On October 11, 2017

“Super Seniors” find joy in dinner duties at the Little White Church

By Karen Lorentz

KILLINGTON—Longtime Killington residents Jo and Henry Biathrow may be retired snowbirds – they go to Florida winters – but they still enjoy working.

In fact, you might say they have returned to their roots. They started their careers at Killington, cooking and serving skiers in the first base lodge. Now they cook for the fall foliage bus tour dinners that the Sherburne United Church of Christ – better known as “the Little White Church” – puts on each fall.

Jo started the foliage dinners in 1997, the year she retired from Killington, as a way to help raise funds for the church. Those fundraisers serve bus tours arranged by former Killington resident Sylvie Finer each autumn. Jo and her crew serve 45 to 50 people for each of the eight to 10 annual dinners. And Jo still cooks for all of them, with Henry and many others helping out.

That makes the octogenarians Super Seniors, as WCAX pointed out in the weekly Super Senior segment. The Oct. 5 telecast featured Jo, Henry, and the dinner served the night before.

The “Super Senior” designation is well deserved. The dinner fee and free-will donations from people on the bus tour can add up to a $800 to $1,000 profit nightly, and the dinners generally raise around 40 percent of the church’s annual operating budget.

The Protestant UCC denomination shares the building with the Our Lady of the Mountains congregation, and members of both help with the dinners. The two groups also split building costs, which makes it possible for the small UCC congregation to continue offering church services, a food shelf, camperships, financial support to local families in need, summer lunch program for children, and a new program to offer assistance to people in crisis among other contributions to the community.

Jo starts preparations around 7 a.m. and is joined in the white- and sweet-potato peeling and cutting duties (40 pounds’ worth) by various assistants. There’s the pork or turkey to roast and then it’s time off for lunch and then back to the kitchen to mash the potatoes by hand, get the rolls, coleslaw, stuffing, gravy and desserts ready, and have Henry hand carve the meat. Others join them to finish table set-ups and serve the guests family style, as Ron Willis happily washes all the dishes. After the tour leaves, the workers all sit down to enjoy dinner together.

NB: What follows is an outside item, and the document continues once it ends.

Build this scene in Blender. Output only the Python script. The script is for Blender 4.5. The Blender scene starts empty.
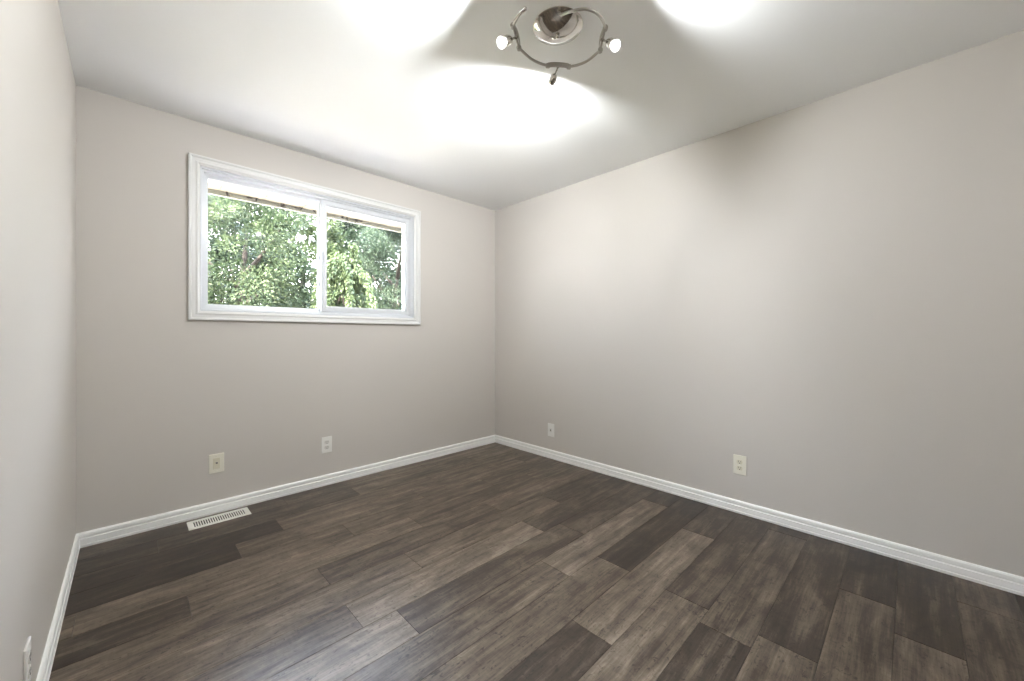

Roots in the kitchen and Killington
Henry was a cook in the army when he met Jo at a USO dance in Indiana. Eager to return to Vermont, he contacted his brother Royal about a job. Royal, who was working for Preston Smith to get the new Killington Ski Area off the ground, got Henry a job “setting up the Pomalifts and putting up the prefab CCC Hut” for the temporary base lodge, he said.

That first winter (1958-59) Henry and Jo worked in the base lodge, “cooking and serving food to hungry skiers. The ski patrol brought the injured into the kitchen for first aid that first crazy year,” they recalled with a laugh and noting there was “no patrol area” then.

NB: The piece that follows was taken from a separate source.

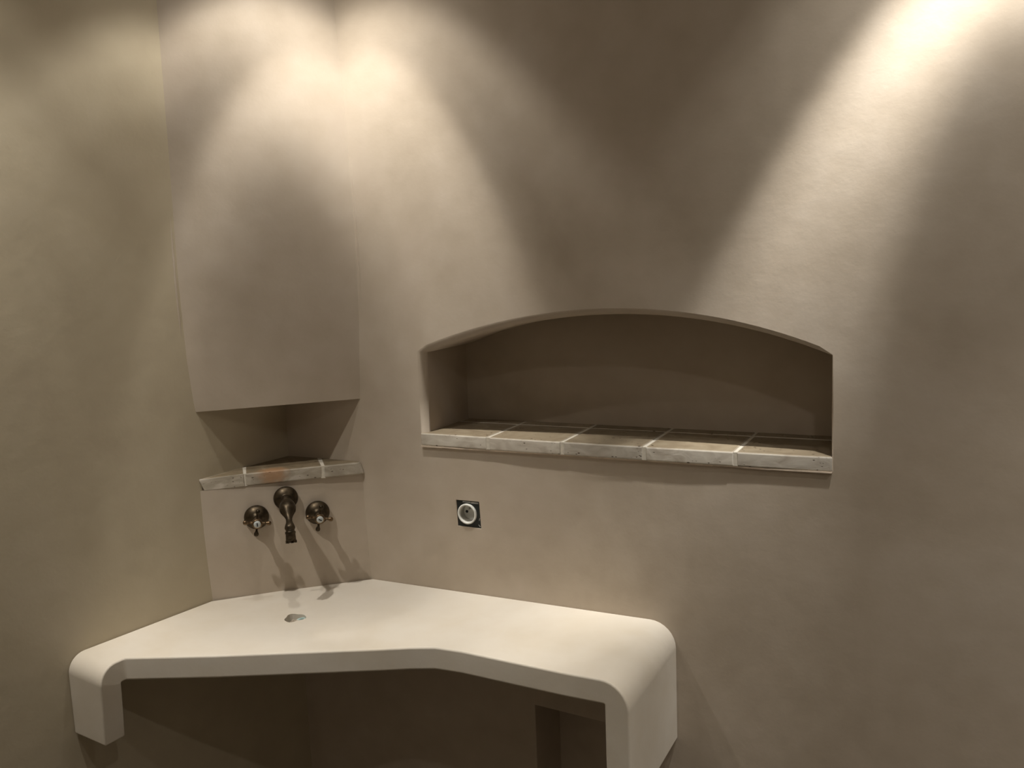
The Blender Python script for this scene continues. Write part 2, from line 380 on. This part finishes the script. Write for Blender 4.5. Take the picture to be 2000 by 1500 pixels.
bo = slab.modifiers.new('hole', 'BOOLEAN'); bo.operation = 'DIFFERENCE'; bo.object = cut; bo.solver = 'EXACT'
bpy.context.view_layer.update()
me = bpy.data.meshes.new_from_object(slab.evaluated_get(bpy.context.evaluated_depsgraph_get()))
slab.modifiers.clear(); slab.data = me; me.name = 'slab'
bpy.data.objects.remove(cut)
slab.parent = van; slab.matrix_parent_inverse = van.matrix_world.inverted()
def part(o, t, label=None):
    o.parent = t; o.matrix_parent_inverse = t.matrix_world.inverted()
    if label: o['label'] = label
    return o
bm = lathe([(.0115, -.016), (.0150, -.016), (.0150, 0), (.0125, .0005), (.0115, -.002), (.0115, -.016)], 24)
pipe = obj('drain_pipe', bm, M_PVC, smooth=True, loc=(HX+.0062, HY+.0040, ZC-.0065)); pipe.scale = (.88, .88, 1); pipe.rotation_euler = (R(8), R(-14), 0); part(pipe, van, 'pale blue pipe end in the rough hole')
bm = bmesh.new(); bmesh.ops.create_icosphere(bm, subdivisions=3, radius=.0108)
for v in bm.verts: v.co *= random.uniform(.8, 1.1); v.co.z *= .7
rub = obj('mortar_plug', bm, M_RUBBLE, loc=(HX-.003, HY+.001, ZC-.0125)); part(rub, van, 'rough mortar lump plugging the drain hole')

# ------------------------------------------------------------------ tiled sill of the arched niche
sill = thing('niche_sill', 'long travertine tile sill along the bottom of the arched wall niche', 'sill', Matrix.Translation((.76, .08, ZN)))
xs = [.3535, .5115, .672, .8355, 1.0015, 1.1635]
yj = .137
fy = [-.004, -.007, -.0085, -.0085, -.007, -.003]
G = .0023
for i in range(5):
    for row in (0, 1):
        a, b = xs[i]+(G if i else 0), xs[i+1]-(G if i < 4 else 0)
        if row: a, b = max(a, .3695), min(b, 1.1535); poly = [(a, yj+G), (b, yj+G), (b, .1755), (a, .1755)]
        else: poly = [(a, fy[i]), ((a+b)/2, (fy[i]+fy[i+1])/2-.0006), (b, fy[i+1]), (b, yj-G), (a, yj-G)]
        bm = bmesh.new(); prism(poly, ZN, ZT+random.uniform(.0001, .0007), bm); jitter(bm, .0003)
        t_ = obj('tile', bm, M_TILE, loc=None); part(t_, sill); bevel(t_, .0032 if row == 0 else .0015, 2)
bm = bmesh.new(); box(bm, .3545, 1.1625, -.0015, .1755, ZN+.0005, ZT-.0009)
for i, x in enumerate(xs[1:5]):                       # the joints bulge a little at the front
    box(bm, x-.0046, x+.0046, fy[i+1]+.0008, .012, ZN+.001, ZT-.0006)
part(obj('grout', bm, M_GROUT), sill, 'pale grout between the tiles')
bm = bmesh.new()
for i in range(16):
    a, b = .3535+i*.0506, .3535+(i+1)*.0506
    h = random.uniform(.0016, .0028); box(bm, a, b, -.0052, .002, ZN-h, ZN+.0004)
part(obj('pink_strip', bm, M_PINK), sill, 'thin pinkish line under the tiles')

# ------------------------------------------------------------------ corner shelf
ZS, ZSB = 1.056, 1.0287
shelf = thing('corner_shelf', 'small triangular travertine shelf in the corner above the bronze taps', 'shelf', Matrix.Translation((.03, -.04, ZSB)))
CN = Vector((.6802, -.733, 0)); CT = Vector((.733, .6802, 0))
FL, J1, J2, FR = [Vector((*p, 0)) for p in ((-.0365, -.2306), (.0262, -.1725), (.1435, -.0635), (.1985, -.0135))]
def to_left(p): t = p.dot(N)/(CN.dot(N)); return p-CN*t
def to_right(p): t = p.y/CN.y; return p-CN*t
def xy(*ps): return [(p.x, p.y) for p in ps]
g = CT*.0016
lwp = LW(.2325, 0, .0004); q1 = to_left(J1-g); q1b = to_left(J1+g); q2 = to_right(J2-g); q2b = to_right(J2+g)
J1a, J2a = J1-g, J2+g
for poly, top, mt, lab in ((xy(FL+CT*.006, J1-g, q1, lwp), xy(FL-CT*.003, J1-g, q1, lwp), M_TILE2, None),
                      (xy(J1+g, (J1+J2)/2, J2-g, q2, Vector((.001, -.001, 0)), q1b), None, M_RUST, 'middle shelf tile with a rusty patch'),
                      (xy(J2+g, FR+CT*.008, Vector((.207, -.0005, 0)), q2b), xy(J2+g, FR-CT*.002, Vector((.196, -.0005, 0)), q2b), M_TILE2, None)):
    bm = prism(poly, ZSB, ZS, None, top); jitter(bm, .0006)
    for v in bm.verts:                                 # the left end is worn lower
        s2 = (J1-v.co).dot(CT)
        if s2 > .03 and v.co.z > ZS-.01: v.co.z -= .0035*min(1, s2/.085)
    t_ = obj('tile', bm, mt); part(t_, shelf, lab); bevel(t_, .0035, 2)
bm = bmesh.new(); s_ = -CN*.0012
prism(xy(J1-g*3+s_, J1+g*3+s_, to_left(J1+g*3)+CN*.002, to_left(J1-g*3)+CN*.002), ZSB+.0005, ZS-.0006, bm)
part(obj('grout_joint', bm, M_GROUT), shelf, 'pale grout joint')
bm = prism(xy(J2-g*3+s_, J2+g*3+s_, to_right(J2+g*3)+CN*.002, to_right(J2-g*3)+CN*.002), ZSB+.0005, ZS-.0006)
part(obj('grout_joint', bm, M_GROUT), shelf, 'pale grout joint')

# ------------------------------------------------------------------ taps on the corner panel
CD = .1417
def on_panel(x, y, z):
    p = Vector((x, y, 0)); p += CN*(CD-p.dot(CN)+.0022)   # the panel's own face
    m = Matrix((CT, Vector((0, 0, 1)), CN)).transposed().to_4x4()   # local x along the panel, y up, z out
    m.translation = (p.x, p.y, z); return m
def bronze_part(t, name, bm, mat=M_BRASS, smooth=True, label=None):
    bmesh.ops.recalc_face_normals(bm, faces=bm.faces)
    o = obj(name, bm, mat, t, smooth)
    if label: o['label'] = label
    return o
ROSE = [(0, 0), (.0250, 0), (.0255, .0015), (.0250, .004), (.0225, .0075), (.0185, .0115), (.0135, .0145), (.0095, .0165), (.0085, .019), (0, .019)]
def valve(label, mtx, spin, tilt):
    t = thing('cross_head_tap', label, 'tap', mtx, 'pair of cross-head tap handles')
    bronze_part(t, 'rose', lathe(ROSE, 40))
    bronze_part(t, 'stem', lathe([(0, .017), (.0078, .017), (.0078, .021), (.0062, .023), (.0062, .030), (.0082, .032), (.0082, .035), (.0065, .037), (.007, .042), (0, .042)], 24))
    hub = bronze_part(t, 'hub', lathe([(0, .039), (.0072, .039), (.0098, .042), (.0102, .047), (.0098, .053), (.0104, .0545), (.0100, .058), (.0085, .0595), (0, .0595)], 28), M_BRASS_L)
    for k in range(4):
        a = R(spin+90*k); bm = lathe([(0, .006), (.0030, .006), (.0024, .012), (.0022, .017), (.0032, .0170), (.0026, .0182), (.0042, .0202), (.0049, .0232), (.0043, .0262), (.0024, .0278), (0, .0281)], 14)
        mt = Matrix.Rotation(a, 4, 'Z') @ Matrix.Translation((0, 0, .048)) @ Matrix.Rotation(R(90), 4, 'Y')
        bmesh.ops.transform(bm, matrix=mt, verts=bm.verts)
        bronze_part(t, 'arm', bm, M_BRASS_L if k in (0, 2) else M_BRASS)
    cap = bronze_part(t, 'cap', lathe([(0, .058), (.0072, .058), (.0072, .0600), (.0060, .0618), (.003, .0625), (0, .0626)], 28), M_PORC, label='white porcelain cap')
    bm = bmesh.new(); box(bm, -.0011, .0011, -.0036, .0036, .0619, .0629)
    bmesh.ops.rotate(bm, verts=bm.verts, cent=(0, 0, 0), matrix=Matrix.Rotation(R(tilt), 3, 'Z'))
    mk = bronze_part(t, 'mark', bm, M_MARK, False, 'short dark stroke on the cap'); mk.parent = cap
    return t
valve('bronze cross-head tap handle left of the spout, stroke on its cap upright', on_panel(.0374, -.1586, .9616), -8, 4)
valve('bronze cross-head tap handle right of the spout, stroke on its cap nearly level', on_panel(.1291, -.0735, .9566), -12, 62)
sp = thing('wall_spout', 'dark bronze wall spout between the two cross-head tap handles', 'tap', on_panel(.0828, -.1165, .9952))
bronze_part(sp, 'rose', lathe(ROSE, 40))
ctrl = [(0, .014, .0115), (0, .022, .0092), (-.0005, .032, .0098), (-.0015, .042, .0125), (-.0035, .051, .0155), (-.0060, .060, .0168), (-.0095, .068, .0158), (-.0135, .0755, .0120), (-.0180, .0830, .0082), (-.0215, .0885, .0064), (-.0250, .0930, .0062), (-.0285, .0975, .0072), (-.0315, .1010, .0090), (-.0345, .1040, .0103), (-.0365, .1058, .0104), (-.0385, .1074, .0092), (-.0405, .1088, .0084), (-.0425, .1100, .0084)]
# smooth the path
cc = np.array(ctrl); u_ = np.linspace(0, len(cc)-1, 46); cs = [np.interp(u_, range(len(cc)), cc[:, i]) for i in range(3)]
bronze_part(sp, 'spout_body', tube([(0, y, z) for y, z in zip(cs[0], cs[1])], cs[2], 24))
dirn = Vector((0, -.0240, .0085)).normalized()
mt = Matrix.Translation((0, -.0418, .1096)) @ Vector((0, 0, 1)).rotation_difference(dirn).to_matrix().to_4x4()
noz = bronze_part(sp, 'nozzle', lathe([(0, -.001), (.0088, -.001), (.0104, .001), (.0104, .004), (.0096, .005), (.0100, .014), (.0100, .019), (.0074, .019), (.0074, .004), (0, .004)], 26, None, mt), M_BRASS)
bm = bmesh.new()
for kk in range(6):                                   # crown of lugs round the outlet
    a = 2*math.pi*kk/6+.3
    b_ = bmesh.new(); box(b_, -.0026, .0026, -.0016, .0016, 0, .0055)
    m2 = mt @ Matrix.Rotation(a, 4, 'Z') @ Matrix.Translation((0, -.0092, .0175))
    tmp = bpy.data.meshes.new('tmp'); b_.transform(m2); b_.to_mesh(tmp); b_.free(); bm.from_mesh(tmp); bpy.data.meshes.remove(tmp)
cr_ = bronze_part(sp, 'crown', bm, M_BRASS, False); cr_.parent = noz

# ------------------------------------------------------------------ bare wall socket
sk = thing('wall_socket', 'bare black power socket with a white ring, no cover plate, under the arched niche', 'socket', Matrix.Translation((.4555, 0, .9622)) @ Matrix.Rotation(R(90), 4, 'X'))
# local: x along the wall, y up, z out into the room
SX = -.0022
def plate_with_hole(quad, cx, r, z0, z1, seg=36):
    bm = bmesh.new(); lay = []
    for z in (z0, z1):
        o_ = [bm.verts.new((x, y, z)) for x, y in quad]; h_ = [bm.verts.new((cx+r*math.cos(2*math.pi*i/seg), r*math.sin(2*math.pi*i/seg), z)) for i in range(seg)]
        e_ = [bm.edges.new((o_[i], o_[(i+1) % len(o_)])) for i in range(len(o_))]+[bm.edges.new((h_[i], h_[(i+1) % seg])) for i in range(seg)]
        bmesh.ops.triangle_fill(bm, use_beauty=True, edges=e_); lay.append((o_, h_))
    for a_, b_ in zip(lay[0], lay[1]):
        for i in range(len(a_)): bm.faces.new((a_[i], a_[(i+1) % len(a_)], b_[(i+1) % len(a_)], b_[i]))
    bmesh.ops.recalc_face_normals(bm, faces=bm.faces); return bm
random.seed(3)
quad = []
for (xa, ya), (xb, yb) in zip([(-.0265, -.0275), (.0283, -.0286), (.0262, .0272), (-.0275, .0278)], [(.0283, -.0286), (.0262, .0272), (-.0275, .0278), (-.0265, -.0275)]):
    for t in range(6): quad.append((xa+(xb-xa)*t/6+random.uniform(-.0006, .0006), ya+(yb-ya)*t/6+random.uniform(-.0006, .0006)))   # ragged plaster line
pl = obj('mounting_plate', plate_with_hole(quad, SX, .0186, -.0060, -.0026), M_BLACK, sk)
bm = lathe([(.0208, -.0040), (.0215, .0012), (.0212, .0026), (.0197, .0034), (.0180, .0030), (.0174, .0010), (.0172, -.0020)], 44)
ring = bronze_part(sk, 'ring', bm, M_WHITE, True, 'white plastic ring'); ring.location.x = SX
bm = lathe([(.0173, -.0005), (.0166, -.0162), (0, -.0162)], 40)
for f in bm.faces: f.smooth = False
wl = obj('well', bm, M_GREYPL, sk, False); wl.location.x = SX
bs = bronze_part(sk, 'well_floor', lathe([(.0164, -.0162), (.0164, -.0159), (0, -.0159)], 36), M_WHITE, False); bs.parent = wl
for x in (-.0095, .0095):
    bm = lathe([(0, -.0159), (.0030, -.0159), (.0030, -.0155), (.0024, -.0155), (.0024, -.0157), (0, -.0157)], 14)
    h = bronze_part(sk, 'pin_hole', bm, M_MARK, False); h.parent = wl; h.location = (x, 0, 0)
bm = lathe([(0, -.0160), (.0024, -.0160), (.0024, -.0040), (.0015, -.0028), (0, -.0026)], 14)
h = bronze_part(sk, 'earth_pin', bm, M_STEEL, True, 'steel earth pin'); h.parent = wl; h.location = (0, .0095, 0)
bm = bmesh.new(); box(bm, -.0125, .0050, .0235, .0255, -.004, -.0010); box(bm, .0060, .0235, .0225, .0252, -.004, -.0012)
part_ = obj('metal_tab', bm, M_STEEL, sk); part_['label'] = 'thin grey metal tabs along the top of the plate'
bm = bmesh.new()
for rz, (x, y) in ((-40, (.0238, -.0235)), (15, (.0245, -.010))):
    b_ = bmesh.new(); box(b_, -.0005, .0006, -.0028, .0028, -.0035, -.0016); b_.transform(Matrix.Translation((x, y, 0)) @ Matrix.Rotation(R(-rz), 4, 'Z'))
    tmp = bpy.data.meshes.new('tmp'); b_.to_mesh(tmp); b_.free(); bm.from_mesh(tmp); bpy.data.meshes.remove(tmp)
obj('screw_clip', bm, M_STEEL, sk)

After that first season, Henry worked “outside seven days a week doing everything from building lifts to grooming.” In the early days of fewer trails, he ran the lifts by day and groomed until 10 or 11 at night. As the area grew, two shifts groomed all night, and as trail supervisor he checked out the trails by day in a Sno-cat because, although he skied “a little,” he preferred his machines.

One of his most exciting tasks was to be the first person to groom at Bear Mountain. He drove down the steep Outer Limits hooked to a winch cable for safety and went back up via Wildfire. After a few trips he insisted on going alone. “Pres couldn’t believe I made it, but after that I didn’t have to use the winch. Before that it was unknown if a groomer could make it down alone safely,” he said of his pioneering run.

Jo continued to work in the Killington Base Lodge before operating the Snowshed and Rams Head restaurants. With stints on the switchboard and in accounting, she returned to restaurant work, becoming supervisor of the Killington Peak Restaurant.

Asked if she skied, Jo said, “They tried to teach me to ski but it didn’t work out.”

She commuted by lift to the peak cafeteria, where she oversaw the ordering and serving of food for so many years that it was tough for Henry, who retired in 1995, to get her to retire.

“I told her if she retired, I would take her to Florida and she finally retired the next day,” he said.

But since she enjoys cooking and had the requisite organizational skills, Jo was happy to take the lead for the church foliage dinners. Today, the Biathrows, Linn Minard, and Ron Willis are the remaining original dinner-crew members.

After the hall and kitchen are cleaned up, Jo notes what an “efficient team” they all make, noting that when “Finer Tours asked if we would do this,’ she was happy to continue to calling in the kitchen. With a smile, she adds, people often tell us it’s “the best meal they get.”